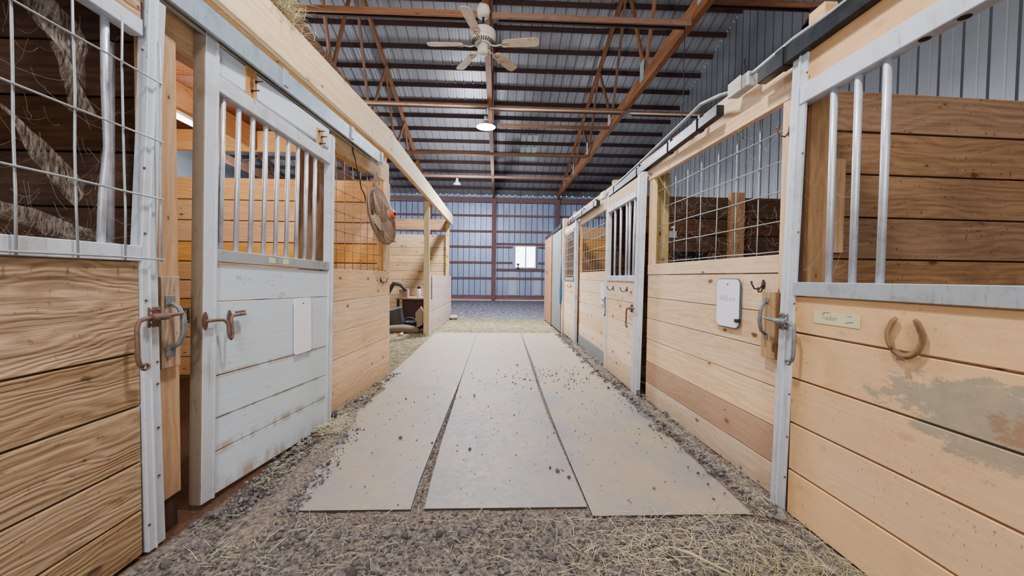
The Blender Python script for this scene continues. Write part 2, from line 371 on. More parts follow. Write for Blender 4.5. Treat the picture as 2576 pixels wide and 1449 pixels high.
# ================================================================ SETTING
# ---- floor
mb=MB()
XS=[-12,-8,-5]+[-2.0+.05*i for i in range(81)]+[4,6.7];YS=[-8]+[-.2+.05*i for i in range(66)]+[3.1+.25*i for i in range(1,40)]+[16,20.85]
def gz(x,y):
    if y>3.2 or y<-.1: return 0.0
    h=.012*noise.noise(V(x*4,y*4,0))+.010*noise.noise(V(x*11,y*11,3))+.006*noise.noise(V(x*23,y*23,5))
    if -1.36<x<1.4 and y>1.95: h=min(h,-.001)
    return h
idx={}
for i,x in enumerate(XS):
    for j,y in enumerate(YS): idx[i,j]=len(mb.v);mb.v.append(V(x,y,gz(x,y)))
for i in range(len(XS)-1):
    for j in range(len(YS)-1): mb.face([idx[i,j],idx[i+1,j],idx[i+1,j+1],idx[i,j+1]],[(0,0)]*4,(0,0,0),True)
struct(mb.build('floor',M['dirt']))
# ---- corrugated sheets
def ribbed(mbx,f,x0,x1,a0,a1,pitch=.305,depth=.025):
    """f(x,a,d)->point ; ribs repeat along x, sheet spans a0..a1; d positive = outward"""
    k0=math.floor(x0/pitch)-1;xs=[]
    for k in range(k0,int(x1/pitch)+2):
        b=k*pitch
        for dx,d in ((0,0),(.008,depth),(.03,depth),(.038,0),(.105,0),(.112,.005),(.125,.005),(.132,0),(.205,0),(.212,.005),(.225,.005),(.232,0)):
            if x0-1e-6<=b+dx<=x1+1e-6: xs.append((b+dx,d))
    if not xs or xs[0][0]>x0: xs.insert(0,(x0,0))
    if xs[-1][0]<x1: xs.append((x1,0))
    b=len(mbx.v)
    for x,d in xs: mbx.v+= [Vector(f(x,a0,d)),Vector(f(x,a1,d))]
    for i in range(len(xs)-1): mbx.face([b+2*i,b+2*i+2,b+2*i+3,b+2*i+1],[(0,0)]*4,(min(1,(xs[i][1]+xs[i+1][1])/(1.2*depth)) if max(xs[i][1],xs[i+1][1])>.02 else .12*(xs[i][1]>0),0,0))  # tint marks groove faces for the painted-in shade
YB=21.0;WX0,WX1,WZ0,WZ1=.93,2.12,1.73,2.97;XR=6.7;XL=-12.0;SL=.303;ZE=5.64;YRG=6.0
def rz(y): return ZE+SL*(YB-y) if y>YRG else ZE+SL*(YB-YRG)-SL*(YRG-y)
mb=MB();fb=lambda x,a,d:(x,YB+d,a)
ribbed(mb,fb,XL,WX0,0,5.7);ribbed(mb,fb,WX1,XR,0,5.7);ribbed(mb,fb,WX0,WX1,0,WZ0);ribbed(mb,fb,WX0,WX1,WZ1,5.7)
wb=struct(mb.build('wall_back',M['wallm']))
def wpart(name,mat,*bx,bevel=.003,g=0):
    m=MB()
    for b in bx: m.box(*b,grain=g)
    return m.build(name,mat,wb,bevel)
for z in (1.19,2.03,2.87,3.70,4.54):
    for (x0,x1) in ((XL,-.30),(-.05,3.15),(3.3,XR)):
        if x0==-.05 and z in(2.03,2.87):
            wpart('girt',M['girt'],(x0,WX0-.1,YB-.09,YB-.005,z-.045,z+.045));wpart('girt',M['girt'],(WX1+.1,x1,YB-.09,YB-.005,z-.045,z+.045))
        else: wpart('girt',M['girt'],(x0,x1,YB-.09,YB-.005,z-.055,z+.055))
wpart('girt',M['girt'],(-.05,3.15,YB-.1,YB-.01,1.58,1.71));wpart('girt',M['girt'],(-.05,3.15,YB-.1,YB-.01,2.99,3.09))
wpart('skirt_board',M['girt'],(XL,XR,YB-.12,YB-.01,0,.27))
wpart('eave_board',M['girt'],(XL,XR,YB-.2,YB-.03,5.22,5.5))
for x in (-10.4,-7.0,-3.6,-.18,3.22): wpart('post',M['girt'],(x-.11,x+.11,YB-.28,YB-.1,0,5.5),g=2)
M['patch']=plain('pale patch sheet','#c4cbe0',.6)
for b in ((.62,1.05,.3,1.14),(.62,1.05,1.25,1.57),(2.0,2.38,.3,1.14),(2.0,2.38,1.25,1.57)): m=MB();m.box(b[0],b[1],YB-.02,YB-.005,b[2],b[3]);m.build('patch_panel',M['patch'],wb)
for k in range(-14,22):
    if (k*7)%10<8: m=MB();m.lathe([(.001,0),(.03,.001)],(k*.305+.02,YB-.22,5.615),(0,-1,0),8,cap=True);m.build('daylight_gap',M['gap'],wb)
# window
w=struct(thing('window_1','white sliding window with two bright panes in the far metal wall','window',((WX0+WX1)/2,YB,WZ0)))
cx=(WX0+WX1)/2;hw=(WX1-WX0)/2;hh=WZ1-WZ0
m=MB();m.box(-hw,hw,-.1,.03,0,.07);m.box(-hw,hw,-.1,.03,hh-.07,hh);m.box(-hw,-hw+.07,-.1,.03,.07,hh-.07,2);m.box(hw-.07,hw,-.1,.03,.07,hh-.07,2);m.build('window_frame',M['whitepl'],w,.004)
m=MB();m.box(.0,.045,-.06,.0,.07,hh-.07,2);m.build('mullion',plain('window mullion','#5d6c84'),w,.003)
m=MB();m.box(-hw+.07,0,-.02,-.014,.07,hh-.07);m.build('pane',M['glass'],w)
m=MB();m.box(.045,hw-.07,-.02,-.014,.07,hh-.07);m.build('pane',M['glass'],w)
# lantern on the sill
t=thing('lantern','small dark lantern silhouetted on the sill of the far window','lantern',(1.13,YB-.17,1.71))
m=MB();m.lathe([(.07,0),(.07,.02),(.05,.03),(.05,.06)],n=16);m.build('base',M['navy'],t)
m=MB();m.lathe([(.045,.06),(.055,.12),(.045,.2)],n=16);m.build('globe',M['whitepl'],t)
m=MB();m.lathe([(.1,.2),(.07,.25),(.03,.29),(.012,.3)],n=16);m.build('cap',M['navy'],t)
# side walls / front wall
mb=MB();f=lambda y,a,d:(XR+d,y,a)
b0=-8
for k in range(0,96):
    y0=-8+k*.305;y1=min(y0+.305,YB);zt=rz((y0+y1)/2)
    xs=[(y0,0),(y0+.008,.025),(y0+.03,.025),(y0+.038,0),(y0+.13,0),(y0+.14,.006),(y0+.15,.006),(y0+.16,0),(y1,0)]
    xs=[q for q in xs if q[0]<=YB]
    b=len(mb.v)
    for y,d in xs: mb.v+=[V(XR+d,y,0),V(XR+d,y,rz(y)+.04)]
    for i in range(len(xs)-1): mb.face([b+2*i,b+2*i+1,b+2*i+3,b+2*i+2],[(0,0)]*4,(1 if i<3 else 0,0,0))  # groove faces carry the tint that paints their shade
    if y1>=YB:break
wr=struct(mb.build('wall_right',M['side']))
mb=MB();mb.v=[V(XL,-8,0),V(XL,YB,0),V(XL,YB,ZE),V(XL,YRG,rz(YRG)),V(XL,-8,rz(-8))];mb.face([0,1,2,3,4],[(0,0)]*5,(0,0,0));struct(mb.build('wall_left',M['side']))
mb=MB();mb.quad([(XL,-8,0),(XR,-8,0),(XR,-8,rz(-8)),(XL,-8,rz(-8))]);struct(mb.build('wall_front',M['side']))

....

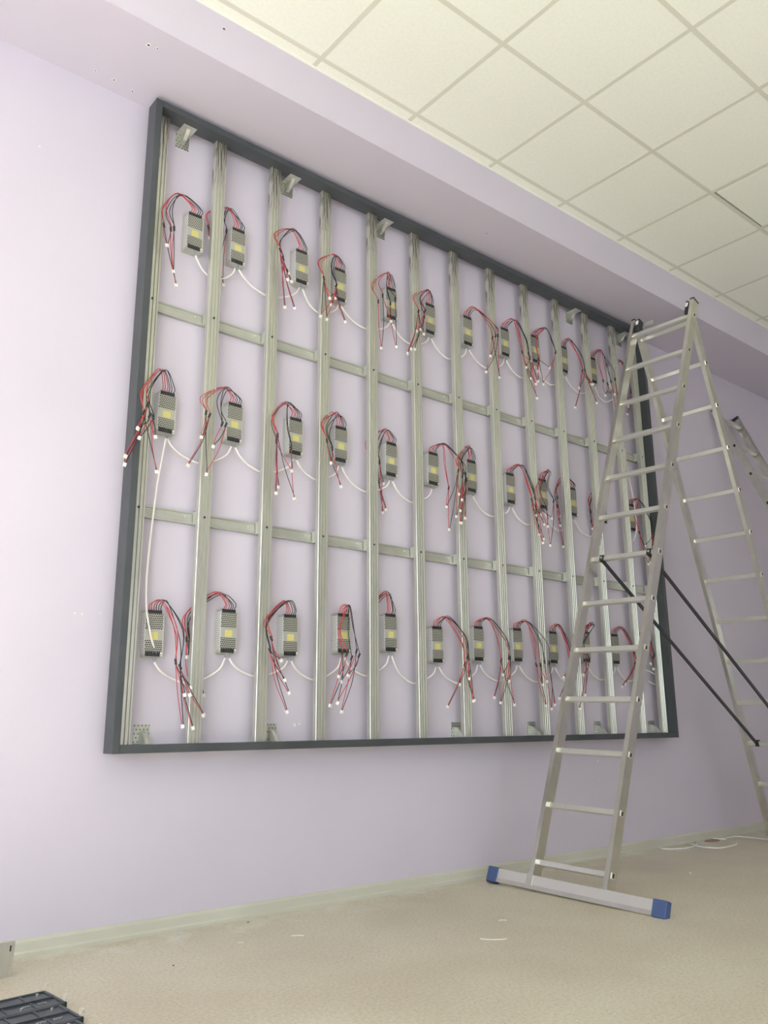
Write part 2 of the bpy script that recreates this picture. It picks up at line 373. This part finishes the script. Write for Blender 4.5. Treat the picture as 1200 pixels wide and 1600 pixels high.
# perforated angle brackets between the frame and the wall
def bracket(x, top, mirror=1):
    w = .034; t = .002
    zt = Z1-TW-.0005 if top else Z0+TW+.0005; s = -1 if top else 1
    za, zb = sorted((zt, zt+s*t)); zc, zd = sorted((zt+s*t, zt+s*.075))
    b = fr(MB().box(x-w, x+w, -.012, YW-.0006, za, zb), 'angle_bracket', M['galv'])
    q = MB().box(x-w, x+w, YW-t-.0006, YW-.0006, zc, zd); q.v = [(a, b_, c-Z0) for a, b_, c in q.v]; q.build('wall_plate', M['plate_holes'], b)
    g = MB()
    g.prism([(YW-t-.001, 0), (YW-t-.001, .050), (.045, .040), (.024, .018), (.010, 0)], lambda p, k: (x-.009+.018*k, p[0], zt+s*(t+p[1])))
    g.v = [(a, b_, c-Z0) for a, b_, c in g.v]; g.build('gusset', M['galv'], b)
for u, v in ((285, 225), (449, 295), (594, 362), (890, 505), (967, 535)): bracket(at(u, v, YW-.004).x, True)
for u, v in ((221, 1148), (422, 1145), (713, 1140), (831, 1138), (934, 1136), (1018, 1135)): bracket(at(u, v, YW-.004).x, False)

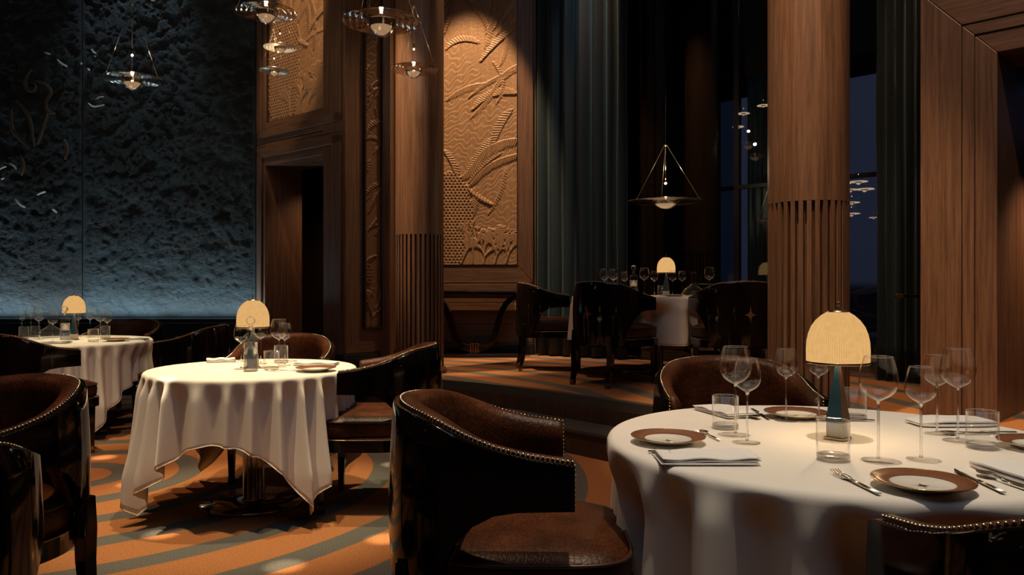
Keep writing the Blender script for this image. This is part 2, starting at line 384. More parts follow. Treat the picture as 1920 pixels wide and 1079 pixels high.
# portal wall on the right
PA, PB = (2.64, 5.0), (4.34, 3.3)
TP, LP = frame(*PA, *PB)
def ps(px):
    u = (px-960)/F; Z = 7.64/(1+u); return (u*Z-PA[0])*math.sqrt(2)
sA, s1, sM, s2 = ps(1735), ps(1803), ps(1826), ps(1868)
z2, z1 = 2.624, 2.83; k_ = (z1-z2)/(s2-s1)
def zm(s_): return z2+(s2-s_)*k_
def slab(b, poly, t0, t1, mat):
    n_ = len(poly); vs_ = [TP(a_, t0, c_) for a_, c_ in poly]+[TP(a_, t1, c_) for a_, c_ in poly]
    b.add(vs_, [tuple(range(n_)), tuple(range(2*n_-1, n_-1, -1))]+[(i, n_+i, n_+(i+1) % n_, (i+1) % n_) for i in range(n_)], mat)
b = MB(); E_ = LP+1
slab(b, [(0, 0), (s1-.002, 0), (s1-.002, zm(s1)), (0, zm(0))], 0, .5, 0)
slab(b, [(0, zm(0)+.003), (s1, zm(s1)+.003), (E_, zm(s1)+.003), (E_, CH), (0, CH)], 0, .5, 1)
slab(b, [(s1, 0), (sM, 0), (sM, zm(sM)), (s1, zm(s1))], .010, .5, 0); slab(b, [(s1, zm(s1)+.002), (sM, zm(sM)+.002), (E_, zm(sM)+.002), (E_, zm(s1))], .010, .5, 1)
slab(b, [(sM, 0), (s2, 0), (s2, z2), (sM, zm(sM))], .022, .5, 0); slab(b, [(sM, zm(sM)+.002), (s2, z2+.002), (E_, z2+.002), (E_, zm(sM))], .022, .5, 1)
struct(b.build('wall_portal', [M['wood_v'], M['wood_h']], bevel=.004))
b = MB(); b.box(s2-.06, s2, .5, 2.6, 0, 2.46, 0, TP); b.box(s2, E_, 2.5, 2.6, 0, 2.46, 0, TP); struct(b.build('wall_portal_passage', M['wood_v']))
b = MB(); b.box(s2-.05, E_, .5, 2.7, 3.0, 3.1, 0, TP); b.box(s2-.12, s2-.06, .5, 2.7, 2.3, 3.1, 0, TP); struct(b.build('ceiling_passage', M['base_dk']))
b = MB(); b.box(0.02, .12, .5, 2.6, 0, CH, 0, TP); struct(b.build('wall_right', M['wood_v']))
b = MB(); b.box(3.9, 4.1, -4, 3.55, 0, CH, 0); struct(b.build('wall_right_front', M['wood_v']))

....

What is asked
Using the entries above, repeat only the lines from the one containing "Write part 2 of" through the one containing "v, YW-.004).x, False)", end lines included.

Finished answer
Write part 2 of the bpy script that recreates this picture. It picks up at line 373. This part finishes the script. Write for Blender 4.5. Treat the picture as 1200 pixels wide and 1600 pixels high.
# perforated angle brackets between the frame and the wall
def bracket(x, top, mirror=1):
    w = .034; t = .002
    zt = Z1-TW-.0005 if top else Z0+TW+.0005; s = -1 if top else 1
    za, zb = sorted((zt, zt+s*t)); zc, zd = sorted((zt+s*t, zt+s*.075))
    b = fr(MB().box(x-w, x+w, -.012, YW-.0006, za, zb), 'angle_bracket', M['galv'])
    q = MB().box(x-w, x+w, YW-t-.0006, YW-.0006, zc, zd); q.v = [(a, b_, c-Z0) for a, b_, c in q.v]; q.build('wall_plate', M['plate_holes'], b)
    g = MB()
    g.prism([(YW-t-.001, 0), (YW-t-.001, .050), (.045, .040), (.024, .018), (.010, 0)], lambda p, k: (x-.009+.018*k, p[0], zt+s*(t+p[1])))
    g.v = [(a, b_, c-Z0) for a, b_, c in g.v]; g.build('gusset', M['galv'], b)
for u, v in ((285, 225), (449, 295), (594, 362), (890, 505), (967, 535)): bracket(at(u, v, YW-.004).x, True)
for u, v in ((221, 1148), (422, 1145), (713, 1140), (831, 1138), (934, 1136), (1018, 1135)): bracket(at(u, v, YW-.004).x, False)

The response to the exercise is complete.